The Electronic Intifada 27 December 2006
A major Palestinian and Arab demand has been quietly accepted by Israel and the US, but the Palestinians are too engrossed in their internal fighting to realize it.
After the collapse of the bilateral and unilateral efforts, the time has come for multilateralism. Palestinian-Israeli bilateral talks saw a high point in the Oslo process, but have stalled ever since. Israel’s unilateralism, both in south Lebanon and Gaza, has also been a major failure.
US State Department officials, seeing the failure of their own unilateralism in Iraq, have pushed Israel and found the Olmert administration receptive toward a multilateral approach.
Multilateralism is not completely new. For a few years now the international community has been working in the context of the Quartet. American, European, Russian and UN officials meet regularly to set policy on the Middle East.
The Quartet has largely been run by the US with active European involvement and symbolic Russian and UN membership. It has also been a tool to pressure the Palestinians, with the Israelis getting away with whatever they wanted to do.
Take for example the Road Map, which laid out step-by-step requirements for both sides in order to reach a negotiated settlement. The Palestinians accepted the Road Map, but the Israelis placed 14 major reservations to their acceptance of it, leaving map to spin its wheels without moving anywhere.

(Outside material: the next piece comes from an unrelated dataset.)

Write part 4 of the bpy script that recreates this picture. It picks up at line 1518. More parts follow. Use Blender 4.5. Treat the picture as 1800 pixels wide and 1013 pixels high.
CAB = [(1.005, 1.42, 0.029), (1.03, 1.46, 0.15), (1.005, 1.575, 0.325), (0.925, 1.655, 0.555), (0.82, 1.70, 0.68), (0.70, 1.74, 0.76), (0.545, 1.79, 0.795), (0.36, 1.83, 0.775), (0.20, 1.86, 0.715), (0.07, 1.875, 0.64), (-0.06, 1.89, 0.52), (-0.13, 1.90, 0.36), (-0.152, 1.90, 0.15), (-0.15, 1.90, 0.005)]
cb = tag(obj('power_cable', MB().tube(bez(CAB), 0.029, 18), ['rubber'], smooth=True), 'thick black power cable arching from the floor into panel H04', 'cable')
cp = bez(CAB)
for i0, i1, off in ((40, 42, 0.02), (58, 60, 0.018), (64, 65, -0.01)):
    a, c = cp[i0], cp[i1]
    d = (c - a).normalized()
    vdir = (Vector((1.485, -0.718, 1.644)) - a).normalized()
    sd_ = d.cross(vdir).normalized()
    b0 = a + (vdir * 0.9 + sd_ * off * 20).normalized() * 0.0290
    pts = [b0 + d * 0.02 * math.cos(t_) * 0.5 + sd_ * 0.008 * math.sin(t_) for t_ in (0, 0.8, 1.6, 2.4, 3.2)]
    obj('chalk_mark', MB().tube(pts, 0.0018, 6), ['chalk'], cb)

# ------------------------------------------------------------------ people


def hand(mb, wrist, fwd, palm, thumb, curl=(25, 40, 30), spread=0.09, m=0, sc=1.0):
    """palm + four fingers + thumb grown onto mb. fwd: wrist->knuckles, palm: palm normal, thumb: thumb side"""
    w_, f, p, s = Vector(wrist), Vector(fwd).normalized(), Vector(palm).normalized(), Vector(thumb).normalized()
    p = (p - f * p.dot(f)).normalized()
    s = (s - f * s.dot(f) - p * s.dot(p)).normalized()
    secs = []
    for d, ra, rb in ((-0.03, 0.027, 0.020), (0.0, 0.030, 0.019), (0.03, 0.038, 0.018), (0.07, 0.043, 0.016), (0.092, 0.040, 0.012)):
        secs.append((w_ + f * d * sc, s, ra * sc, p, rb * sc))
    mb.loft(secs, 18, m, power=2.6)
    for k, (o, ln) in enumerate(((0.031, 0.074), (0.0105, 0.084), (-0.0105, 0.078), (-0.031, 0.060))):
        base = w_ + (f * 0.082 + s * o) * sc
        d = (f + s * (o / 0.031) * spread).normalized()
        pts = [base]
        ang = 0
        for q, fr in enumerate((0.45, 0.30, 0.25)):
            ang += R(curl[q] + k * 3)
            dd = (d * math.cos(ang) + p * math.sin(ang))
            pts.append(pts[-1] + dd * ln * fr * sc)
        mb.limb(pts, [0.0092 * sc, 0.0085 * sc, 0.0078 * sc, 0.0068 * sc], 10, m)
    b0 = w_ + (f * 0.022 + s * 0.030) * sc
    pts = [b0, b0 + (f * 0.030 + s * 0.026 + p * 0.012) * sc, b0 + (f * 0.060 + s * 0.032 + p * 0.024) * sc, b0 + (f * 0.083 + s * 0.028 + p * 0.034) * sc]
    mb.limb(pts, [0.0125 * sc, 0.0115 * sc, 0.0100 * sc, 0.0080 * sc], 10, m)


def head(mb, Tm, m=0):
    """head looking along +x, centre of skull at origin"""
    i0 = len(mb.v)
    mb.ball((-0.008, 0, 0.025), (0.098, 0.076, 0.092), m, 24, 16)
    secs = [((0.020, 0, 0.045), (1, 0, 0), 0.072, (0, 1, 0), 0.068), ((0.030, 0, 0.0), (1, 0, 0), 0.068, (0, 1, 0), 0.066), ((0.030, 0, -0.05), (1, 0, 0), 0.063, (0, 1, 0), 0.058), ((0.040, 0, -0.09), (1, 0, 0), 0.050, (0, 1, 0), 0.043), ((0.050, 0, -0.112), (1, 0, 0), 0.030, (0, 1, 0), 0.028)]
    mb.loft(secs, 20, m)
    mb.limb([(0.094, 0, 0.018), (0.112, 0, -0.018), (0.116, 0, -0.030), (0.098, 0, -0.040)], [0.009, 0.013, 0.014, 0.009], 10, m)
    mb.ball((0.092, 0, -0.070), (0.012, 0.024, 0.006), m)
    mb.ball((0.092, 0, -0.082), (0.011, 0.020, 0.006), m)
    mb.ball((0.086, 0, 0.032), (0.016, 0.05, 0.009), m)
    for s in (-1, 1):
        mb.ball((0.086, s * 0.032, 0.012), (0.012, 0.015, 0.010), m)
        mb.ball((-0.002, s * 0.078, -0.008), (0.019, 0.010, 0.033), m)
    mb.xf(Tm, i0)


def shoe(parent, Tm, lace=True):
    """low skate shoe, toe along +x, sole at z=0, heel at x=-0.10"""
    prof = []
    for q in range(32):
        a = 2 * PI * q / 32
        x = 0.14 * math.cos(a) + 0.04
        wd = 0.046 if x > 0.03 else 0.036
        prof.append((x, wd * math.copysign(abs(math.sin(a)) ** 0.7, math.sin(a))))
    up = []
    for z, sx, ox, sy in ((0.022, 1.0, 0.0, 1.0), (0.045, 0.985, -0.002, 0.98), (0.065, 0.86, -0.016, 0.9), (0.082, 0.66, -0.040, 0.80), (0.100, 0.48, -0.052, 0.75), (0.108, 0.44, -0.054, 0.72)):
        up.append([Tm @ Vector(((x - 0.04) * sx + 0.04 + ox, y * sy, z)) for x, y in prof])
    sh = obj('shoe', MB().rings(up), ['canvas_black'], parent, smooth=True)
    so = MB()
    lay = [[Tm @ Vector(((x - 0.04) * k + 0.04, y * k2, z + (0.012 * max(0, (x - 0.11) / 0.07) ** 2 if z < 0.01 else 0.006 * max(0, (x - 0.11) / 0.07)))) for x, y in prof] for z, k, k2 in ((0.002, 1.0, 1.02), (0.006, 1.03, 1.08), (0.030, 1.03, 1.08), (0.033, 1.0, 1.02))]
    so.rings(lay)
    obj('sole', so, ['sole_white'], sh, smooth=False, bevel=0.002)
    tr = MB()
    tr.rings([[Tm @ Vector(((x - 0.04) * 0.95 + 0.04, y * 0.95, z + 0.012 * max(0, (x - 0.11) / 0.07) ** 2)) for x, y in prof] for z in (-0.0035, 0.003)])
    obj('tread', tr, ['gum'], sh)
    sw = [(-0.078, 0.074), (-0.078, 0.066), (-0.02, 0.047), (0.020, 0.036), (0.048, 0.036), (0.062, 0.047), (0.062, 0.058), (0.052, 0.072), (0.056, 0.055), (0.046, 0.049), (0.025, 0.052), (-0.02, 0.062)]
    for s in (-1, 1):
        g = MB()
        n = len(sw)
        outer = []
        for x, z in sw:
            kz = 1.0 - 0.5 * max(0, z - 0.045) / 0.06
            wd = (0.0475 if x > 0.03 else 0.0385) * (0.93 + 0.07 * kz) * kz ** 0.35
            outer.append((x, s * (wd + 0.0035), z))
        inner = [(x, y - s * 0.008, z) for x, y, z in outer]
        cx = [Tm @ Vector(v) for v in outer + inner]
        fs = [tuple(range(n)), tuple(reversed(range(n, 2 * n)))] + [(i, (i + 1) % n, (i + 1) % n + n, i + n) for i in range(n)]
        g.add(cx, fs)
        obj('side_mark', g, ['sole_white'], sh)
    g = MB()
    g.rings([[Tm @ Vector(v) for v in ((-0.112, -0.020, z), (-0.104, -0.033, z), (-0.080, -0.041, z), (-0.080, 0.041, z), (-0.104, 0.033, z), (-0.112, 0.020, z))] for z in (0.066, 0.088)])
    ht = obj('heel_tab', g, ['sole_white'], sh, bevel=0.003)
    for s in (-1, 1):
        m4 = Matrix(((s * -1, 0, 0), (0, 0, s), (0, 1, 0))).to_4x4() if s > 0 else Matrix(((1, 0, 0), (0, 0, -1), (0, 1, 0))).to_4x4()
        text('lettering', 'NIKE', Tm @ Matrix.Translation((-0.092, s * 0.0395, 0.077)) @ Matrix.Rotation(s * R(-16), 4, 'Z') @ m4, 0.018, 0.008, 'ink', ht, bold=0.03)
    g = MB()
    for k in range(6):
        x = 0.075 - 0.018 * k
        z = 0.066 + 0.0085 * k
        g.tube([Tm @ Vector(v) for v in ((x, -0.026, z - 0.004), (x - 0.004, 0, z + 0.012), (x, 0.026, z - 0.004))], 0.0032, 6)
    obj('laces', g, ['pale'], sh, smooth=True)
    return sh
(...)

The new element in this multilateral approach has been what Dr. Condoleezza Rice calls moderate Arab states. What is new is that the Israelis are agreeing on the inclusion of countries like Saudi Arabia and Qatar, which have not recognized Israel. At the same time these countries are agreeing to take a more proactive position toward the Palestinian-Israeli conflict, including meeting with Israeli officials if necessary.
The Qataris, who have an Israeli representative office in Doha and their own independent foreign policy, are not overly concerned about the idea of meeting Israelis, but the Saudis are. A few meetings have taken place in secret, although the Israelis were quick to leak their existence, much to the unhappiness of the Saudis.
But the Saudis have not let the Israeli leaks stop their efforts as they realize that in order to defeat the radical Islamists in their society they have no choice but play a more active role in trying to remove the source of region’s troubles. Few would argue with the Saudis that the continuation of the plight of Palestinians and the lack of a resolution to the conflict continues to poison the air and provide extremists with political ammunition that allows them to agitate the entire region.
The recent Baker-Hamiliton study, which strongly recommended that the Palestinian Israeli conflict be resolved in order to begin dealing with the Iraqi situation, has added to the understanding that the US-Israeli honeymoon is over. With more parties now involved, especially from the Arab world, the US will have no choice but to play the honest-broker role that it claimed but did not live up to.
Palestinians, in the meantime, have not had a chance to benefit from the changes in the regional picture. Involving Arab as well as international players has always been a demand of Palestinian leaders who have felt that Israel and the US have monopolized policy toward the region.
For Palestinians to be able to benefit from these changes, a number of prerequisites are necessary. To begin with, current infighting and debates over the future must resolved, whether through a national unity government or early elections.
For the time being, Hamas is clearly on record agreeing that the PLO, headed by Abbas, should lead negotiations with Israel. Hamas will only make its position known once these elections reach fruition. At the same time, the home-made rockets must stop in order to remove this excuse that many opponents of peace are happy to use.
The majority of Israelis and Palestinians, as well as experts on the region’s conflict, know exactly how this conflict will be resolved: a Palestinian state somewhere around the ‘67 borders, and a fair solution of the refugee problem.
The missing piece of the puzzle has always the mechanism - how to translate what everyone knows is the most acceptable solution into a long-term peace agreement.
Multilateralism, combined with internal peace within the Palestinian community, can provide the needed mechanism to reach that coveted solution.
The writer is director of the Institute of Modern Media at Al-Quds University in Ramallah.